Laila Haidari drives a car, does not wear a headscarf and likes to meet her friends at a bowling alley.
For that, she fears, the Taliban could kill her.
101 East investigates fears that Afghanistan‘s women could again fall victim to the Taliban’s brutal rule.
With the United States’s longest war costing more than a trillion dollars and the lives of more than 3,500 coalition soldiers, the US is desperate to bring its troops home.
Now, a peace deal could end with a power-sharing agreement with the Taliban, a regime that denied women basic rights and publicly executed them for defying their draconian laws.
“The Americans introduced democracy, human rights, women’s rights to us, and encouraged us to defend them. But they’re telling us that now the Taliban is legit,” says Laila, an outspoken advocate who runs a drug rehab centre. “Was all this talk of human rights, women’s rights, democracy – was it just a game?”

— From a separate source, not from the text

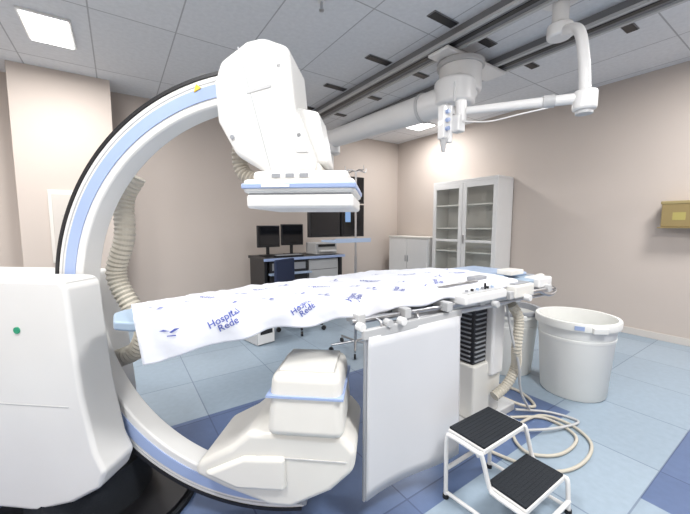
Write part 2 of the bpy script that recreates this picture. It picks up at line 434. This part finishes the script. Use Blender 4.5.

Those with first-hand experience of the Taliban say it is a matter of life and death.
A young woman who recently fled an area controlled by the fighters describes how she was forced to marry at the age of 12; her husband beat her and her father-in-law demanded sex.
She is now in hiding, but the Taliban is demanding that she return.
“If I go back, they’ll kill me. If I don’t, they’ll kill my family,” she says.
101 East investigates whether women will pay the price for peace in Afghanistan.